[Information provided start]

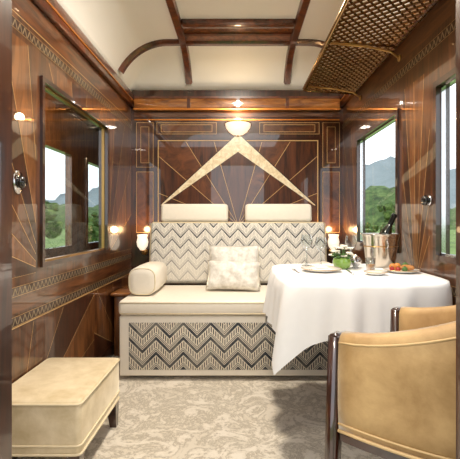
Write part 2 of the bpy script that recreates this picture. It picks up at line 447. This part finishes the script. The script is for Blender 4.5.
# ---------------------------------------------------------------- sofa
sofa=empty('sofa','ivory sofa with charcoal chevron brocade panels against the marquetry wall','sofa',(0,3.0,0))
def SP(mb,name,**k): return mb.build(name,parent=sofa,**k)
D=-3.0
mb=MB(); mb.box(-.786,.786,2.57+D,3.55+D,.03,.43,M_LEATH,.012)
mb.box(-.72,.72,2.562+D,2.58+D,.075,.385,M_CHEV1,.004)
mb.box(-.74,.74,2.65+D,3.5+D,0,.035,W_DK)
SP(mb,'base')
mb=MB(); mb.box(-.79,.79,2.55+D,3.2+D,.432,.535,M_LEATH,.03,4)
mb.tube([(-.775,2.553+D,.518),(.775,2.553+D,.518)],.004,M_PIPE); mb.tube([(-.775,2.553+D,.448),(.775,2.553+D,.448)],.004,M_PIPE)
SP(mb,'seat_cushion')
mb=MB(); R=Matrix.Translation((0,3.28+D,.536))@Matrix.Rotation(math.radians(-11),4,'X')
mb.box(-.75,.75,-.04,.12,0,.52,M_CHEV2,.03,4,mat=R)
ring=[(-.745,-.03,.01),(-.745,-.03,.505),(-.73,-.03,.512),(.73,-.03,.512),(.745,-.03,.505),(.745,-.03,.01)]
mb.tube([R@Vector(p) for p in ring],.006,M_PIPE)
SP(mb,'backrest')
for a,b in ((-.67,-.085),(.06,.64)):
    mb=MB(); R2=Matrix.Translation((0,3.40+D,1.045))@Matrix.Rotation(math.radians(-8),4,'X')
    mb.box(a,b,-.06,.06,0,.16,M_LEATH,.03,4,mat=R2)
    SP(mb,'headrest')
for sg in (-1,1):
    mb=MB(); cxs=sg*.665; y0_,y1_=2.69+D,3.14+D; zc_=.637
    def sq(r,n=3.2,K=40):
        o=[]
        for k in range(K):
            a=2*math.pi*k/K; c_,s_=math.cos(a),math.sin(a); q=r*(abs(c_)**n+abs(s_)**n)**(-1/n); o.append((q*c_,q*s_))
        return o
    t=bmesh.new(); RR=[]
    for y_,r in ((y0_-.004,.05),(y0_,.085),(y0_+.012,.096),(y0_+.2,.100),(y1_-.012,.097),(y1_,.085)):
        RR.append([t.verts.new((cxs+x,y_,zc_+z)) for x,z in sq(r)])
    for A,B in zip(RR,RR[1:]):
        for k in range(40): t.faces.new([A[k],A[(k+1)%40],B[(k+1)%40],B[k]])
    t.faces.new(RR[0]); t.faces.new(RR[-1][::-1]); mb.merge(t,M_LEATH,None,True)
    mb.tube([(cxs+x,y0_+.003,zc_+z) for x,z in sq(.090)],.004,M_PIPE,6,True)
    SP(mb,'bolster')
mb=MB(); mb.pillow(.42,.34,.14,M_SATIN); mb.build('cushion',loc=(-.03,3.115,.70),rot=(math.radians(-14),0,math.radians(2)),label='silvery champagne velvet square cushion leaning on the sofa back',cat='cushion')
mb=MB(); mb.pillow(.41,.23,.13,M_SATIN); mb.build('cushion',loc=(-.035,2.93,.648),rot=(math.radians(-24),math.radians(1.5),math.radians(-3)),label='silvery champagne velvet lumbar cushion resting on the seat',cat='cushion')

# ---------------------------------------------------------------- ottoman
ot=empty('ottoman','cream crushed velvet ottoman with dark wooden legs on the carpet','ottoman',(-.80,1.77,0))
mb=MB(); hx,hy=.185,.255
mb.box(-hx,hx,-hy,hy,.130,.35,M_VEL2,.02,4)
def loop(hx,hy,z,r=.02,n=5):
    P=[]
    for cx,cy,a0 in ((hx-r,hy-r,0),(-hx+r,hy-r,90),(-hx+r,-hy+r,180),(hx-r,-hy+r,270)):
        for k in range(n+1):
            a=math.radians(a0+90*k/n); P.append((cx+r*math.cos(a),cy+r*math.sin(a),z))
    return P
mb.build('cushion_body',parent=ot)
mb=MB(); mb.tube(loop(hx+.001,hy+.001,.338),.005,M_PIPE,8,True); mb.tube(loop(hx+.002,hy+.002,.177),.004,M_PIPE,8,True); mb.tube(loop(hx+.001,hy+.001,.142),.005,M_PIPE,8,True)
mb.build('piping',parent=ot)
for sx in (-1,1):
    for sy in (-1,1):
        mb=MB(); t=bmesh.new()
        a=[];b=[]
        for dx,dy in ((-1,-1),(1,-1),(1,1),(-1,1)):
            a.append(t.verts.new((sx*.155+dx*.026,sy*.225+dy*.026,.135))); b.append(t.verts.new((sx*.162+dx*.016,sy*.232+dy*.016,0)))
        for k in range(4): t.faces.new([a[k],a[(k+1)%4],b[(k+1)%4],b[k]])
        t.faces.new(a);t.faces.new(b[::-1]); mb.merge(t,W_DK); mb.build('leg',parent=ot)

# ---------------------------------------------------------------- barrel chair
HW=.255; AZ=.73; BZ=.455
ch=empty('armchair','barrel armchair in golden velvet with dark wooden posts beside the table','armchair',(.635,1.125,0),(0,0,math.radians(47)))
N=48
def cpath(ph,ins=0):
    c,s_=math.cos(ph),math.sin(ph)
    return Vector((-(HW-ins)*(1 if c>=0 else -1)*abs(c)**.78, .24-(.47-ins)*abs(s_)**.82,0))
def topz(ph): return AZ+.14*(math.sin(ph)**1.3)
mb=MB(); t=bmesh.new(); R=[]
for i in range(N+1):
    ph=math.pi*i/N; s_=math.sin(ph); ht=topz(ph)
    o_,n_=cpath(ph),cpath(ph,.06)
    def P(f,z): q=o_.lerp(n_,f); return t.verts.new((q.x,q.y,z))
    R.append([P(0,BZ),P(-.10,BZ+.08),P(-.10,ht-.1),P(-.02,ht-.02),P(.12,ht-.004),P(.3,ht+.003),P(.7,ht+.003),P(.9,ht-.006),P(1,ht-.02),P(1.05,ht-.1),P(1,BZ)])
for A,B in zip(R,R[1:]):
    for k in range(11): f=t.faces.new([A[k],A[(k+1)%11],B[(k+1)%11],B[k]])
t.faces.new(R[0]);t.faces.new(R[-1][::-1])
mb.merge(t,M_VELV,None,True); mb.build('backrest',parent=ch)
mb=MB()
def rail(z,ins): 
    out=[]
    for i in range(N+1):
        ph=math.pi*i/N; q=cpath(ph,ins); out.append((q.x,q.y,z if z else topz(ph)-.022))
    return out
mb.tube(rail(None,-.001),.003,M_PIPG); mb.tube(rail(BZ+.006,-.003),.005,M_PIPG); mb.tube(rail(BZ+.026,-.003),.003,M_PIPG); mb.build('piping',parent=ch)
mb=MB(); t=bmesh.new(); a=[];b=[]
for i in range(N+1):
    q=cpath(math.pi*i/N,.01); a.append(t.verts.new((q.x,q.y,BZ-.03)));b.append(t.verts.new((q.x,q.y,BZ+.003)))
for i in range(N): t.faces.new([a[i],a[i+1],b[i+1],b[i]])
t.faces.new([a[0],b[0],b[-1],a[-1]]); t.faces.new(a);t.faces.new(b[::-1]); mb.merge(t,W_DK); mb.build('seat_frame',parent=ch)
mb=MB(); t=bmesh.new(); L=[]
for z,ins in ((BZ+.005,.07),(BZ+.07,.066),(BZ+.095,.075),(BZ+.105,.11)):
    L.append([t.verts.new((cpath(math.pi*i/N,ins).x,cpath(math.pi*i/N,ins).y+.0,z)) for i in range(N+1)])
for A,B in zip(L,L[1:]):
    for i in range(N+1): t.faces.new([A[i],A[(i+1)%(N+1)],B[(i+1)%(N+1)],B[i]])
t.faces.new(L[0]);t.faces.new(L[-1]); mb.merge(t,M_VELV,None,True); mb.build('seat',parent=ch)
def post(mb,top,bot,w1,d1,w2,d2,m):
    t=bmesh.new(); a=[];b=[]
    for dx,dy in ((-1,-1),(1,-1),(1,1),(-1,1)):
        a.append(t.verts.new((top[0]+dx*w1/2,top[1]+dy*d1/2,top[2]))); b.append(t.verts.new((bot[0]+dx*w2/2,bot[1]+dy*d2/2,bot[2])))
    for k in range(4): t.faces.new([a[k],a[(k+1)%4],b[(k+1)%4],b[k]])
    t.faces.new(a);t.faces.new(b[::-1]); bmesh.ops.bevel(t,geom=t.edges[:],offset=.005,segments=2,affect='EDGES'); mb.merge(t,m,None,True)
for sx in (-1,1):
    mb=MB(); post(mb,(sx*(HW-.025),.258,AZ-.004),(sx*(HW-.02),.285,0),.055,.034,.036,.034,W_DK); mb.build('leg',parent=ch)
    mb=MB(); post(mb,(sx*.13,-.10,BZ-.025),(sx*.14,-.13,0),.045,.045,.03,.03,W_DK); mb.build('leg',parent=ch)

# ---------------------------------------------------------------- table
tx0,tx1,ty0,ty1=.195,.955,1.61,2.44; TZ=.785
tb=empty('dining_table','dining table with a pedestal under a white cloth beside the window','table',((tx0+tx1)/2,(ty0+ty1)/2,0))
mb=MB(); mb.box(-.31,.31,-.34,.34,TZ-.03,TZ,W_MID,.01); mb.build('table_top',parent=tb)
mb=MB(); mb.lathe([(0,0),(.13,0),(.13,.015),(.05,.04),(.035,.1),(.03,.6),(.06,.74),(.06,.754),(0,.754)],W_DK,(.08,0,0)); mb.build('pedestal',parent=tb)
cx,cy=(tx0+tx1)/2,(ty0+ty1)/2; hx,hy=(tx1-tx0)/2,(ty1-ty0)/2
NS=4.6; CO=2**(-1/NS)
def sup(a,hx,hy,n=NS):
    c,s_=math.cos(a),math.sin(a); r=(abs(c/hx)**n+abs(s_/hy)**n)**(-1/n); return Vector((r*c,r*s_,0))
mb=MB(); t=bmesh.new(); K=320; rings=[]
for fr in (.3,.6,.85,.97): rings.append([sup(2*math.pi*k/K,hx,hy)*fr+Vector((0,0,TZ+.004)) for k in range(K)])
def cornerness(a):
    p=sup(a,1,1); return (max(0,min(abs(p.x),abs(p.y)))/CO)**7
nseg=20
for j in range(nseg+1):
    f=j/nseg; row=[]
    for k in range(K):
        a=2*math.pi*k/K; p=sup(a,hx,hy); nrm=Vector((abs(p.x/hx)**(NS-1)*(1 if p.x>0 else -1)/hx,abs(p.y/hy)**(NS-1)*(1 if p.y>0 else -1)/hy,0)).normalized()
        cn=min(1,cornerness(a)); drop=.225+.15*cn
        s1=math.sin(a*13+.6); fold=(abs(s1)**.7*(1 if s1>0 else -1))*.7+math.sin(a*24+1.9)*.55+math.sin(a*7)*.35
        right=max(0,min(1,(p.x-.5*hx)/(.4*hx)))
        fl=(.002+.022*f+.050*cn*f*(1-.3*f)+ .021*fold*f**.8)*(1-.95*right)
        rr=.012*(1-math.exp(-f*10))
        row.append(p+nrm*(fl+rr)+Vector((0,0,TZ+.004-.004*(f>0)-drop*f-.004*math.sin(a*13)*f)))
    rings.append(row)
VV=[[t.verts.new(p) for p in r] for r in rings]; cv=t.verts.new((0,0,TZ+.004))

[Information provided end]

*Stated problem:*
Transcribe exactly, and only, the lines beginning at the line containing "mb.box(-.75,.75,-.04,.12,0,.52,M_CHEV2,.03,4,mat=R)" and ending at the line containing "on the seat',cat='cushion')", both inclusive.

*Complete output:*
mb.box(-.75,.75,-.04,.12,0,.52,M_CHEV2,.03,4,mat=R)
ring=[(-.745,-.03,.01),(-.745,-.03,.505),(-.73,-.03,.512),(.73,-.03,.512),(.745,-.03,.505),(.745,-.03,.01)]
mb.tube([R@Vector(p) for p in ring],.006,M_PIPE)
SP(mb,'backrest')
for a,b in ((-.67,-.085),(.06,.64)):
    mb=MB(); R2=Matrix.Translation((0,3.40+D,1.045))@Matrix.Rotation(math.radians(-8),4,'X')
    mb.box(a,b,-.06,.06,0,.16,M_LEATH,.03,4,mat=R2)
    SP(mb,'headrest')
for sg in (-1,1):
    mb=MB(); cxs=sg*.665; y0_,y1_=2.69+D,3.14+D; zc_=.637
    def sq(r,n=3.2,K=40):
        o=[]
        for k in range(K):
            a=2*math.pi*k/K; c_,s_=math.cos(a),math.sin(a); q=r*(abs(c_)**n+abs(s_)**n)**(-1/n); o.append((q*c_,q*s_))
        return o
    t=bmesh.new(); RR=[]
    for y_,r in ((y0_-.004,.05),(y0_,.085),(y0_+.012,.096),(y0_+.2,.100),(y1_-.012,.097),(y1_,.085)):
        RR.append([t.verts.new((cxs+x,y_,zc_+z)) for x,z in sq(r)])
    for A,B in zip(RR,RR[1:]):
        for k in range(40): t.faces.new([A[k],A[(k+1)%40],B[(k+1)%40],B[k]])
    t.faces.new(RR[0]); t.faces.new(RR[-1][::-1]); mb.merge(t,M_LEATH,None,True)
    mb.tube([(cxs+x,y0_+.003,zc_+z) for x,z in sq(.090)],.004,M_PIPE,6,True)
    SP(mb,'bolster')
mb=MB(); mb.pillow(.42,.34,.14,M_SATIN); mb.build('cushion',loc=(-.03,3.115,.70),rot=(math.radians(-14),0,math.radians(2)),label='silvery champagne velvet square cushion leaning on the sofa back',cat='cushion')
mb=MB(); mb.pillow(.41,.23,.13,M_SATIN); mb.build('cushion',loc=(-.035,2.93,.648),rot=(math.radians(-24),math.radians(1.5),math.radians(-3)),label='silvery champagne velvet lumbar cushion resting on the seat',cat='cushion')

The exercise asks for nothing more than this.